--- BEGIN Supplied data ---
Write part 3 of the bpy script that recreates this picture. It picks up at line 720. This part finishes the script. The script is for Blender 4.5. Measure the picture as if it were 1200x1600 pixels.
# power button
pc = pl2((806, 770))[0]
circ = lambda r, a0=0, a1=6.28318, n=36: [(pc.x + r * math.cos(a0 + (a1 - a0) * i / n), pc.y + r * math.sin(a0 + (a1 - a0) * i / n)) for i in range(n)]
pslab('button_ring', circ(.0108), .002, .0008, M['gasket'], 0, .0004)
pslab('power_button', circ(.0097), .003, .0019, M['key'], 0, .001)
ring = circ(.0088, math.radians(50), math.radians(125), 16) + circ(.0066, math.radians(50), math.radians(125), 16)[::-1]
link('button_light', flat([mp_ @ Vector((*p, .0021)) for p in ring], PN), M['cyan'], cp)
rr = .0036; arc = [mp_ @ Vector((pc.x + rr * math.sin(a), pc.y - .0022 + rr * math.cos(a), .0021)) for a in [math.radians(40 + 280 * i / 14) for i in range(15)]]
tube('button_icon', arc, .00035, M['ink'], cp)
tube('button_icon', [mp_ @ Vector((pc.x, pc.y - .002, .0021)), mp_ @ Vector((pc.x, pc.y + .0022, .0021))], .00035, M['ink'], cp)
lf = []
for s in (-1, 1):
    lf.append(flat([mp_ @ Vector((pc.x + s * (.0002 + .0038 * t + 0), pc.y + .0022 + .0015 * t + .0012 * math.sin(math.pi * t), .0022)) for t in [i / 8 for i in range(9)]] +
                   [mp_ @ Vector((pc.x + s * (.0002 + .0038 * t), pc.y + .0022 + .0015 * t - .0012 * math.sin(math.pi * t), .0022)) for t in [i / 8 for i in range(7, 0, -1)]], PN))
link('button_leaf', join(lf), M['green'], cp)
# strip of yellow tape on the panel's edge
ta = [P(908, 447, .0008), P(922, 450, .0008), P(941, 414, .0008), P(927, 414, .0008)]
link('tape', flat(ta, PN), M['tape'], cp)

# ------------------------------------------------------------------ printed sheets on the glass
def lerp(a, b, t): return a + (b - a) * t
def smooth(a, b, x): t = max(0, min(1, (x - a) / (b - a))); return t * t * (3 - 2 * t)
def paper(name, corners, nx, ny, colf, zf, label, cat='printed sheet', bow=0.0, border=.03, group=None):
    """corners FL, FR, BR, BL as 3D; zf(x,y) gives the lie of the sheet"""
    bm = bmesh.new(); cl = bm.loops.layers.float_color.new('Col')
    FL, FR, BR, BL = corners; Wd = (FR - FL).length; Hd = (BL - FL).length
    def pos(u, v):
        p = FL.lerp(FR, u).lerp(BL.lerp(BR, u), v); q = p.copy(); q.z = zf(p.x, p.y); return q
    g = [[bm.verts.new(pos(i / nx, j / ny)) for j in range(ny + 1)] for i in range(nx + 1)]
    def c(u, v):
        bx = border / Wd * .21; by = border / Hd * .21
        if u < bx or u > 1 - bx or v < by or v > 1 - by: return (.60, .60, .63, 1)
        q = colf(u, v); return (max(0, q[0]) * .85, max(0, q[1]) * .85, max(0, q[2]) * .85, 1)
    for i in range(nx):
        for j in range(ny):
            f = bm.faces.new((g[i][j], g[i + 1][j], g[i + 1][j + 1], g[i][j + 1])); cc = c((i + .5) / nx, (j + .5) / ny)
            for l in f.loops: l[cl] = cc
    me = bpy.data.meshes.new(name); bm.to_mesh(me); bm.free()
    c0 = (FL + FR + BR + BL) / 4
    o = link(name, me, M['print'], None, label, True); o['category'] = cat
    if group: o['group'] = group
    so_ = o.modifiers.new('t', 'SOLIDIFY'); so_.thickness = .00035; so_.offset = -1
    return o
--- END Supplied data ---
Go through the material above line by line and copy it exactly.

Write part 3 of the bpy script that recreates this picture. It picks up at line 720. This part finishes the script. The script is for Blender 4.5. Measure the picture as if it were 1200x1600 pixels.
# power button
pc = pl2((806, 770))[0]
circ = lambda r, a0=0, a1=6.28318, n=36: [(pc.x + r * math.cos(a0 + (a1 - a0) * i / n), pc.y + r * math.sin(a0 + (a1 - a0) * i / n)) for i in range(n)]
pslab('button_ring', circ(.0108), .002, .0008, M['gasket'], 0, .0004)
pslab('power_button', circ(.0097), .003, .0019, M['key'], 0, .001)
ring = circ(.0088, math.radians(50), math.radians(125), 16) + circ(.0066, math.radians(50), math.radians(125), 16)[::-1]
link('button_light', flat([mp_ @ Vector((*p, .0021)) for p in ring], PN), M['cyan'], cp)
rr = .0036; arc = [mp_ @ Vector((pc.x + rr * math.sin(a), pc.y - .0022 + rr * math.cos(a), .0021)) for a in [math.radians(40 + 280 * i / 14) for i in range(15)]]
tube('button_icon', arc, .00035, M['ink'], cp)
tube('button_icon', [mp_ @ Vector((pc.x, pc.y - .002, .0021)), mp_ @ Vector((pc.x, pc.y + .0022, .0021))], .00035, M['ink'], cp)
lf = []
for s in (-1, 1):
    lf.append(flat([mp_ @ Vector((pc.x + s * (.0002 + .0038 * t + 0), pc.y + .0022 + .0015 * t + .0012 * math.sin(math.pi * t), .0022)) for t in [i / 8 for i in range(9)]] +
                   [mp_ @ Vector((pc.x + s * (.0002 + .0038 * t), pc.y + .0022 + .0015 * t - .0012 * math.sin(math.pi * t), .0022)) for t in [i / 8 for i in range(7, 0, -1)]], PN))
link('button_leaf', join(lf), M['green'], cp)
# strip of yellow tape on the panel's edge
ta = [P(908, 447, .0008), P(922, 450, .0008), P(941, 414, .0008), P(927, 414, .0008)]
link('tape', flat(ta, PN), M['tape'], cp)

# ------------------------------------------------------------------ printed sheets on the glass
def lerp(a, b, t): return a + (b - a) * t
def smooth(a, b, x): t = max(0, min(1, (x - a) / (b - a))); return t * t * (3 - 2 * t)
def paper(name, corners, nx, ny, colf, zf, label, cat='printed sheet', bow=0.0, border=.03, group=None):
    """corners FL, FR, BR, BL as 3D; zf(x,y) gives the lie of the sheet"""
    bm = bmesh.new(); cl = bm.loops.layers.float_color.new('Col')
    FL, FR, BR, BL = corners; Wd = (FR - FL).length; Hd = (BL - FL).length
    def pos(u, v):
        p = FL.lerp(FR, u).lerp(BL.lerp(BR, u), v); q = p.copy(); q.z = zf(p.x, p.y); return q
    g = [[bm.verts.new(pos(i / nx, j / ny)) for j in range(ny + 1)] for i in range(nx + 1)]
    def c(u, v):
        bx = border / Wd * .21; by = border / Hd * .21
        if u < bx or u > 1 - bx or v < by or v > 1 - by: return (.60, .60, .63, 1)
        q = colf(u, v); return (max(0, q[0]) * .85, max(0, q[1]) * .85, max(0, q[2]) * .85, 1)
    for i in range(nx):
        for j in range(ny):
            f = bm.faces.new((g[i][j], g[i + 1][j], g[i + 1][j + 1], g[i][j + 1])); cc = c((i + .5) / nx, (j + .5) / ny)
            for l in f.loops: l[cl] = cc
    me = bpy.data.meshes.new(name); bm.to_mesh(me); bm.free()
    c0 = (FL + FR + BR + BL) / 4
    o = link(name, me, M['print'], None, label, True); o['category'] = cat
    if group: o['group'] = group
    so_ = o.modifiers.new('t', 'SOLIDIFY'); so_.thickness = .00035; so_.offset = -1
    return o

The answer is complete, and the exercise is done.